Ok, so here's my two cents about one of the major problems with humanism that touches on what you were saying about oomph, community, lack of purpose, etc. Once upon a time in the late 19th and early 20th centuries, humanism was a vital, broad-based movement with real appeal focused on issues that affected people's lives. Humanism used to be connected with a real progressive movements centered on improving the life of the common working person. It was about things like improving education, better work conditions, better health care, more rights for the poor, fighting prejudice, opposing war, championing the little guy against the rich and powerful, countering superstition and propaganda, etc. These are all causes that had obvious appeal for the benefit of the common, working person which fostered organizations and real community. Humanism offered something for people instead of the religious promise of "pie in the sky when you die". The ideal was the promise of a better future through socialism, labor movements, education, science, etc. (There was also a parallel (I would call more humanistic) religious movement around that time called the Social Gospel movement, which also made it's concern about the plight of the average working person.)
But for all kinds of reasons including the two World Wars and a concerted effort by the governmental powers-that-be to demonize, sabotage, and destroy any left progressive, socialist, labor movements that would threaten the stranglehold of power the powerful had over the masses, a vital humanism movement made up of regular people gradually withered away into what we have now.

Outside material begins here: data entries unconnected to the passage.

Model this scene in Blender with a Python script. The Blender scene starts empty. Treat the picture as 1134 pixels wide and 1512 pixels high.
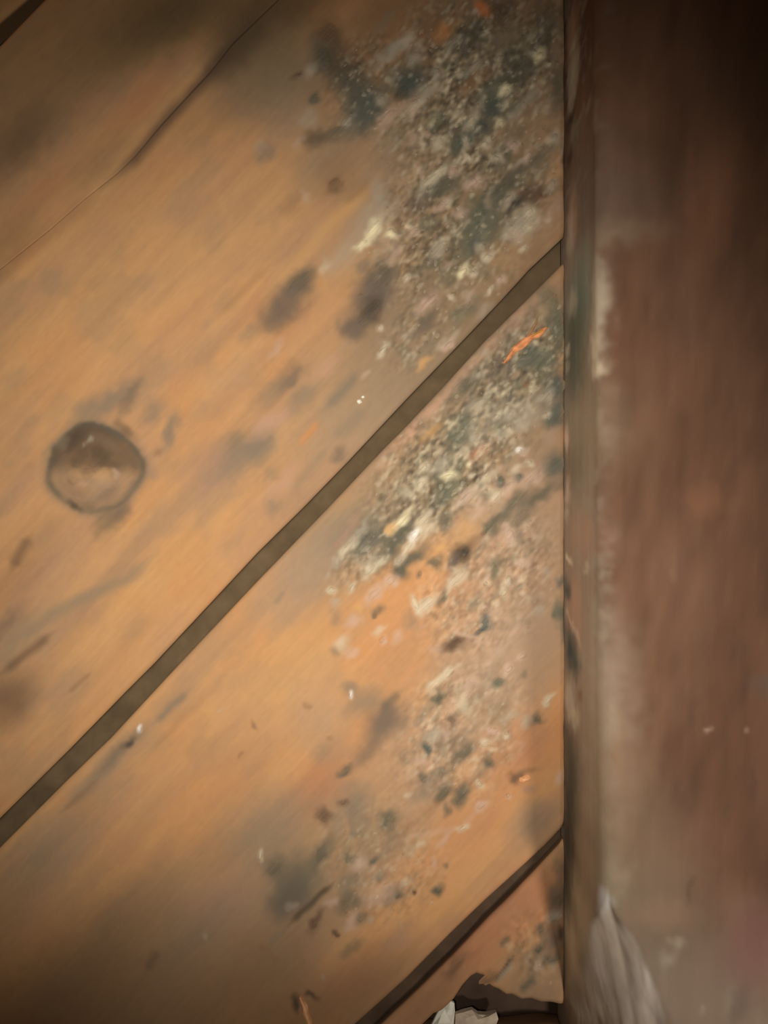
import bpy, math, random
import numpy as np
from mathutils import Vector

scene = bpy.context.scene
C = scene.collection
random.seed(7)
rng = np.random.default_rng(11)

# ------------------------------------------------------------------ camera, world, light, exposure
S = 0.265 / 1134.0            # one wall unit in metres (about a quarter of a millimetre)
D = 0.265                     # distance from lens to the boards
def wx(u): return (u - 567.0) * S     # wall units run right and down from the upper left of the boards
def wz(v): return (756.0 - v) * S

cam = bpy.data.cameras.new('camera')
cam.sensor_fit = 'HORIZONTAL'; cam.sensor_width = 36.0; cam.lens = 36.0
cam.clip_start = 0.005; cam.clip_end = 20
cam.dof.use_dof = True; cam.dof.focus_distance = 0.276; cam.dof.aperture_fstop = 9.0
cam_ob = bpy.data.objects.new('camera', cam); C.objects.link(cam_ob)
cam_ob.location = (0, -D, 0); cam_ob.rotation_euler = (math.radians(90), 0, 0)
scene.camera = cam_ob

world = bpy.data.worlds.new('dark_loft'); scene.world = world
world.use_nodes = True
bgn = world.node_tree.nodes['Background']
bgn.inputs['Color'].default_value = (0.55, 0.42, 0.30, 1); bgn.inputs['Strength'].default_value = 0.10

lamp = bpy.data.lights.new('hand_torch', 'SPOT')
lamp.energy = 4.4; lamp.color = (1.0, 0.99, 0.99)
lamp.spot_size = math.radians(80); lamp.spot_blend = 1.0; lamp.shadow_soft_size = 0.012
lamp_ob = bpy.data.objects.new('hand_torch', lamp); C.objects.link(lamp_ob)
lamp_ob.location = (-0.030, -0.285, -0.015)
aim = Vector((wx(425), 0, wz(748)))
lamp_ob.rotation_euler = (aim - lamp_ob.location).to_track_quat('-Z', 'Y').to_euler()

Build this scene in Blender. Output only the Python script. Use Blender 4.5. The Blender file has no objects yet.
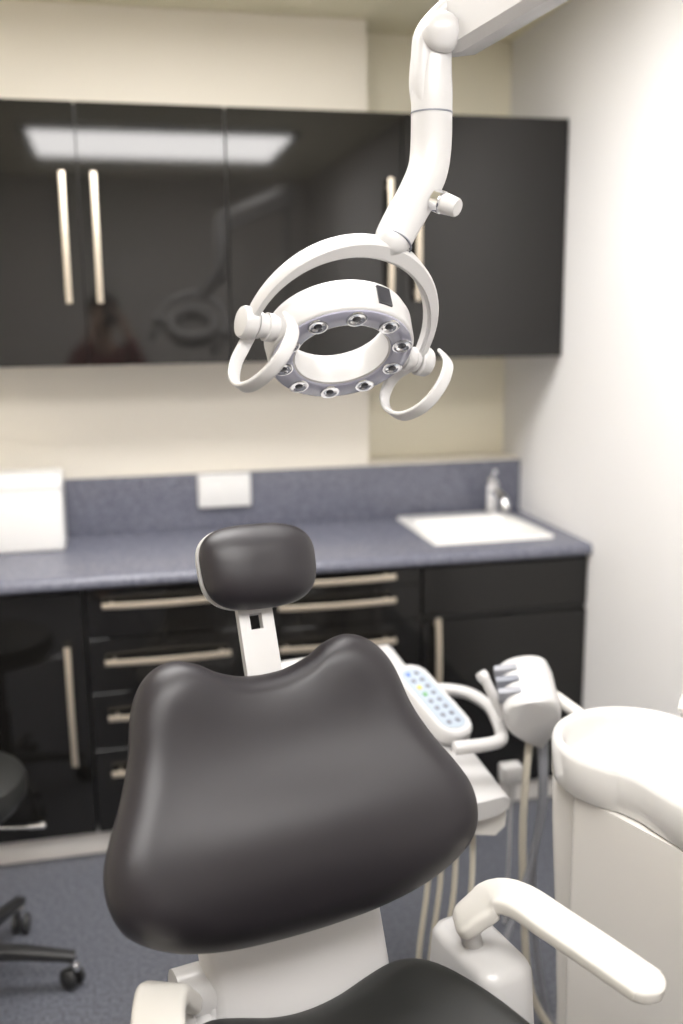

The older humanism had a higher purpose and community and a place for more than just rich, white guys, plus, unlike religion, it offered real benefits instead of the promise of a future paradise in the afterlife.
So, that's a big part of the problem as I see it. Humanism that offers nothing for the real life concerns of the average person can only be a mostly theoretical and academic thing for the elites. If you want community and a sense of greater purpose, the older type of humanism that was concerned with improving the conditions of life for and the rights and dignity of the common person seems like the path to follow.